DEFENSIVE PLAYBOOK

Install Defensive Skill Circuits in Place of Warmup

By Wojciech Andrzejczak, Football Coach from Poland (Europe)
Twitter: @CoachVoyt

When coaching football overseas, time is one of the biggest challenges. We have two or three practices per week with players juggling work and family responsibilities. That will force you to think outside the box.

In 2018, we worked with Coach Stan Bedwell and his Air Raid philosophy. The experience inspired us to critically evaluate defensive practice structure and substitute traditional warm-ups with defensive skills circuits focused on forcing turnovers and tackling. 

These critical areas must be worked on daily, mastering them will give your defense a chance to be successful on game day. Other benefits of utilizing circuits include setting a fast pace early, improved focus, communication and chemistry. 

Circuit organization 

We split players into three groups. By mixing position groups, we encourage team work and build trust. Each drill usually lasts between 90 and 120 seconds followed by a quick 15- to 20-second rotation. After the turnover circuit is completed, players should transition into a tackling one. Depending on your numbers, you may want to set up two stations within one drill or add more drills during in each circuit round. As players improve, we may introduce some variations within the drills or add new ones to break the routine.   

Turnover circuit 

Our goal is to improve defensive ball skills and increase their play-making abilities. We emphasize finishing every rep, if the ball is dropped during a tip drill, the player should scoop it and run it back.

The key coaching point for the first player is to keep his eyes on the coach. Upon hearing the signal, he closes the distance and shimmies to block the quarterback. Communicating the interception or fumble signal (i.e. bingo or fire) is critical to successfully executing a momentum-changing return. They must be practiced!                                          

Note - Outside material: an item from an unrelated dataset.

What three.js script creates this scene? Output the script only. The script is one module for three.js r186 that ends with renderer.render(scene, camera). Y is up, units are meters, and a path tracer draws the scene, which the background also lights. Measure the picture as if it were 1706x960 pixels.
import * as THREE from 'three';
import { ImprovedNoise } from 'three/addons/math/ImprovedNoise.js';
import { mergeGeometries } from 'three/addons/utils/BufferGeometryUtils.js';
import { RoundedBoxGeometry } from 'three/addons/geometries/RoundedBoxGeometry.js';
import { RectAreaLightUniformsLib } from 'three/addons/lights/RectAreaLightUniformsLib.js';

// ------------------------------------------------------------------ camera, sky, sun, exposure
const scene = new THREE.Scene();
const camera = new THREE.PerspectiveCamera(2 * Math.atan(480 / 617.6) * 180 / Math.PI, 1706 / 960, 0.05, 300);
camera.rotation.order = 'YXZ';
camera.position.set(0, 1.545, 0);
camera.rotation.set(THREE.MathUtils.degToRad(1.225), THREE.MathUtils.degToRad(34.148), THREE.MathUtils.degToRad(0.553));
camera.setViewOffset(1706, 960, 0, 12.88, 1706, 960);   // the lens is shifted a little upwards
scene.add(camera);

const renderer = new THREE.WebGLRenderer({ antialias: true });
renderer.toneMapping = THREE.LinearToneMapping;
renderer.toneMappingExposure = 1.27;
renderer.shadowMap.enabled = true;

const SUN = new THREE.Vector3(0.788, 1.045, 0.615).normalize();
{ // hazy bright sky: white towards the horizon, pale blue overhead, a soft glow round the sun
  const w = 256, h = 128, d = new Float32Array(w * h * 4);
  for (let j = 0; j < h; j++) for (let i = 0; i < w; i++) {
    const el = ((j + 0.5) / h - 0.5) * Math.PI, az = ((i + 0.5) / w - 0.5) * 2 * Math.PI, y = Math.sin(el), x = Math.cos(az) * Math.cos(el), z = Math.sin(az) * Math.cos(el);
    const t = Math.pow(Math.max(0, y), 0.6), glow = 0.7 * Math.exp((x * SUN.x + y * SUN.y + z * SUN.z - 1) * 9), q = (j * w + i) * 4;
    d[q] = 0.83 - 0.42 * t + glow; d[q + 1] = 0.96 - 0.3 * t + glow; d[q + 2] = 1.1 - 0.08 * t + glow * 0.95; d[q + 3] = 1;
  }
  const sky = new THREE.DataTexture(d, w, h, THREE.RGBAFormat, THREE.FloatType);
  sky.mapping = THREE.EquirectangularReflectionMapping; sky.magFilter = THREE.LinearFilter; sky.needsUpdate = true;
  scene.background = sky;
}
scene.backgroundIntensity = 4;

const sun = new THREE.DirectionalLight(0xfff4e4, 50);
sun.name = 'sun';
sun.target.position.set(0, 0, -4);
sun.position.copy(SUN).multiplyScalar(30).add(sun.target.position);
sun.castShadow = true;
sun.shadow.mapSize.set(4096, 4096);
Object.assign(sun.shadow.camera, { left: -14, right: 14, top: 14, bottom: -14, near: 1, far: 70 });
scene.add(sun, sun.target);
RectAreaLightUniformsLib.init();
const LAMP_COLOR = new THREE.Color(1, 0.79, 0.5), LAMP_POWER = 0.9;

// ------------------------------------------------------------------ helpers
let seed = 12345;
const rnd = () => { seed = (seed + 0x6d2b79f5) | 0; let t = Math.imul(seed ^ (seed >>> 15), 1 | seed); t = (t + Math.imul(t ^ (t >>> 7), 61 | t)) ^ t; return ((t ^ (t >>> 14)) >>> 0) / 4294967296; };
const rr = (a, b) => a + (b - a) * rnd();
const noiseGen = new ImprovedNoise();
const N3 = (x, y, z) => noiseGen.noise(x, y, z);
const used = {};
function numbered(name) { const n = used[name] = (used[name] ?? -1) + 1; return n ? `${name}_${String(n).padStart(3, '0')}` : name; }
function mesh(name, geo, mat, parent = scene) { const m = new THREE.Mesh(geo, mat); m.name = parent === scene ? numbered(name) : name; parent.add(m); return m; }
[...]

In Seahawks Punch and Form Drill, the coach may alternate footwork techniques to the swoop /shimmy  used by the defenders. The tackler should focus on a tight arm clamp and accelerate through the leg drive after contact. For safety reasons, the ball carrier should extend his hand when holding the shield.

The Patriots 3-in-1 drill offers a high return on investment as it combines interception, tomahawk chop from behind and scoop and score techniques. Players should rotate within the group to perform each of the techniques.

Tackling circuit 

We have been successfully utilizing USA Football’s shoulder tackling and Five Fights systems. Both run-and-gather and 2-man tackle train the defender’s Vision – Decision –Action cycle. They have to react to the runner’s movement and maintain proper leverage. Both focus on tracking and preparation phases of the tackle, which were responsible for 75-85% of our missed tackles in the last two years. Drills should progress, as defenders become proficient, the ball-carrier should make them more competitive, by executing realistic change-of-direction moves. 

Run and gather drill should be done from left to right and right to left. Another wrinkle to this drill is adding a force player, tracking the ball from the outside.

In the 2-Man Tackle drill, defenders should laser focus on the runner’s near hip, while swiftly transitioning  between run, swoop and shimmy footwork.

The modified band–tackle drill adds a tracking component and can be used for thigh and drive/ roll finish. The carrier should hold the bag in the air for a realistic surface and violently pull the power band to force the defender ‘s tight clamp.